Attorney-client privilege, the focus of an American Bar Association task force, has become yet another area experiencing fallout from Sarbanes-Oxley.
Stan Keller, a member of the ABA task force on attorney-client privilege and a partner at law firm Edwards Angels Palmer & Dodge, says the privilege has found itself under pressure from auditors, who request information such as legal memos on corporate transactions or accounting treatment. “In the post-Sarbanes-Oxley world…auditors are being held accountable as gatekeepers,” acknowledges Keller, so “they want to get as much information as they can.”
Now the ABA task force and the Association of Corporate Counsel plan to ask the Public Company Accounting Oversight Board to issue more-explicit guidance on auditor-client privilege, according to ACC general counsel Susan Hackett.
Why? Unlike attorney-client privilege, which has its underpinnings in English common law, today auditor-client privilege is recognized (to various degrees) in just 34 states, according to Corporate Counsel magazine. But the two are often intertwined, so if sensitive communications between a company and its outside auditor can be obtained by a third party, and those communications include legal opinions or other attorney-client-privileged material, that latter privilege could also be breached.
Auditor-client privilege was the subject of recent litigation between AES Wolf Hollow and The Shaw Group. In 2002, AES commissioned Shaw to build an electric power plant in AES’s home state, Texas, for $99 million. After the project went awry and Shaw sued for lost profits and damages, AES subpoenaed Ernst & Young, Shaw’s independent auditor, demanding to examine the company’s financials.

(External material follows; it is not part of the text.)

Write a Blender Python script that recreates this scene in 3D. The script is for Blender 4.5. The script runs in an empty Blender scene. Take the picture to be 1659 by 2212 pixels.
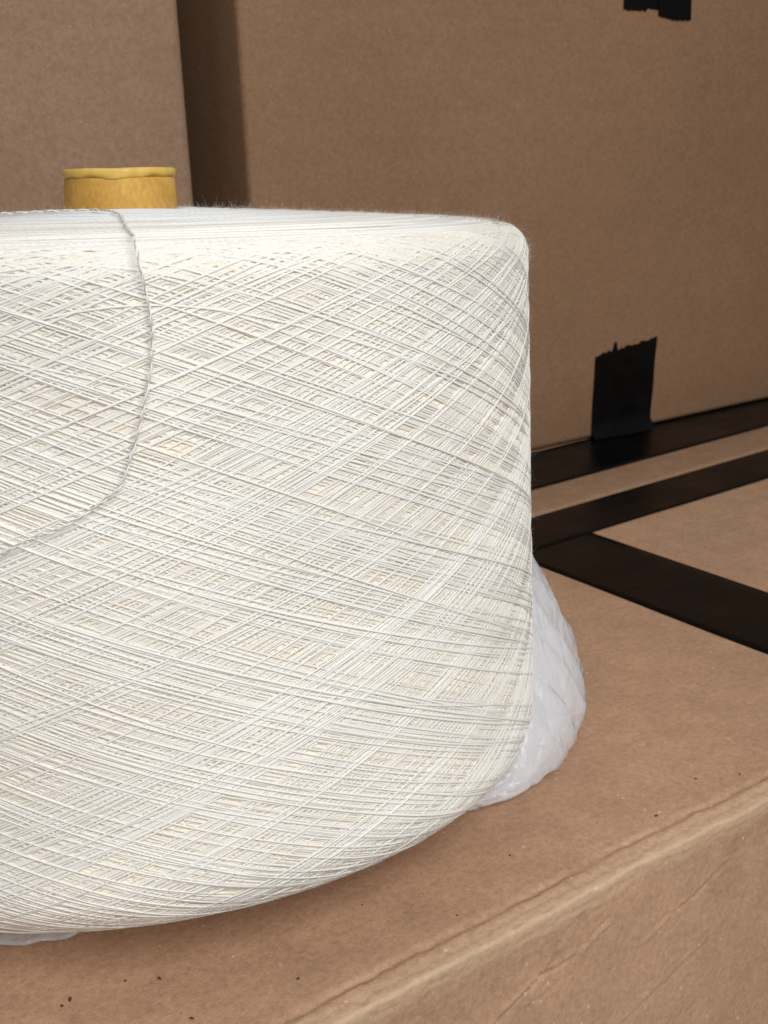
import bpy, math, random
import numpy as np
from mathutils import Matrix, Vector, noise
random.seed(7); rng = np.random.default_rng(7)
scene = bpy.context.scene
COL = scene.collection

# ------------------------------------------------------------------ camera
PITCH, ROLL, CAM_H = 0.3169, -0.0368, 0.243
c, s = math.cos(PITCH), math.sin(PITCH)
fw = Vector((0, c, -s)); up0 = Vector((0, s, c)); rt0 = Vector((1, 0, 0))
rt = rt0 * math.cos(ROLL) + up0 * math.sin(ROLL)
up = -rt0 * math.sin(ROLL) + up0 * math.cos(ROLL)
cam_data = bpy.data.cameras.new("camera"); cam = bpy.data.objects.new("camera", cam_data)
COL.objects.link(cam)
M = Matrix.Identity(4)
for i in range(3):
    M[i][0], M[i][1], M[i][2] = rt[i], up[i], -fw[i]
M[2][3] = CAM_H
cam.matrix_world = M
cam_data.sensor_fit = 'VERTICAL'; cam_data.sensor_height = 36
cam_data.lens = 2737.3 / 2212 * 36
cam_data.clip_start = 0.02; cam_data.clip_end = 50
cam_data.dof.use_dof = True; cam_data.dof.focus_distance = 0.36; cam_data.dof.aperture_fstop = 38
scene.camera = cam

# ------------------------------------------------------------------ world + lamps (soft daylight from an open doorway, plus an added overhead fill)
w = bpy.data.worlds.new("World"); scene.world = w; w.use_nodes = True
w.node_tree.nodes["Background"].inputs[0].default_value = (0.97, 0.98, 1.0, 1)
w.node_tree.nodes["Background"].inputs[1].default_value = 0.165
def area(name, loc, target, size, power, color):
    d = bpy.data.lights.new(name, 'AREA'); d.shape = 'SQUARE'; d.size = size; d.energy = power; d.color = color
    o = bpy.data.objects.new(name, d); COL.objects.link(o); o.location = loc
    o.rotation_euler = (Vector(target) - Vector(loc)).to_track_quat('-Z', 'Y').to_euler()
    return o
area("doorway_light", (0.42, -0.56, 0.84), (-0.05, 0.42, 0.08), 0.95, 20.2, (1.0, 0.985, 0.95))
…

Although Shaw and the local office of Ernst & Young are both based in Louisiana, where state law protects the auditor-client privilege, in 2005 a Texas trial judge ordered Ernst & Young to comply with the discovery request. (Corporate Counsel noted that Texas also recognizes auditor-client privilege, though its guidelines vary in some respects.) Earlier this year the Texas Supreme Court upheld the trial judge’s ruling.
Steve Poss, a partner with law firm Goodwin Procter, also notes that for the past couple of years, concerns have been raised that the Securities and Exchange Commission and the Department of Justice have been interfering with companies’ ability to consult with their attorneys. The SEC and the DoJ “have been taking the position that the only way a company can ‘cooperate’ with them is to waive their attorney-client privilege,” says Poss, who notes that “a few judges have said they can’t do that.”
(In related news this week, a judge also rebuked the DoJ for allegedly pressuring KPMG to “cooperate” with an investigation by withdrawing legal support from employees accused of setting up illegal tax shelters.)
Surprising court decisions such as the case of AES, Shaw, and Ernst & Young are causing uncertainty for corporate executives. “It makes it difficult to consider fully the risks you face when you are exchanging information with your auditor,” says Don Peck, chief financial officer of loan-service provider First Marblehead. Even so, he adds, companies must provide their auditors with the information they need to provide attestation under Sarbanes-Oxley.
Goodwin Proctor’s Poss puts it more strongly: “I think it’s not ethical for government to require a waiver of attorney-client privilege to give a company credit for cooperation. Public companies need to be encouraged to put all their cards on their table with outside auditors [and attorneys] without showing their hand to every plaintiff lawyer that may want to sue them and every competitor that may want to take advantage of that.”
Indeed, in its amicus brief to the Texas Supreme Court, the Association of Corporate Counsel supported both auditor-client and attorney-client privilege, for the protection of clients’ legitimate expectations and for the public interest. “There should be respect for auditor confidentiality and attorney privilege because both encourage companies to act responsibly,” maintains the ACC’s Hackett.
Keller says that the ABA task force will conduct discussions with regulators and with representatives of the accounting profession to balance the attorney-client privilege with “an effective auditing process to ensure the integrity of financial reporting.” The task force will present its report to the ABA House of Delegates during its annual meeting in August, says Keller, then forward the final version to the PCAOB.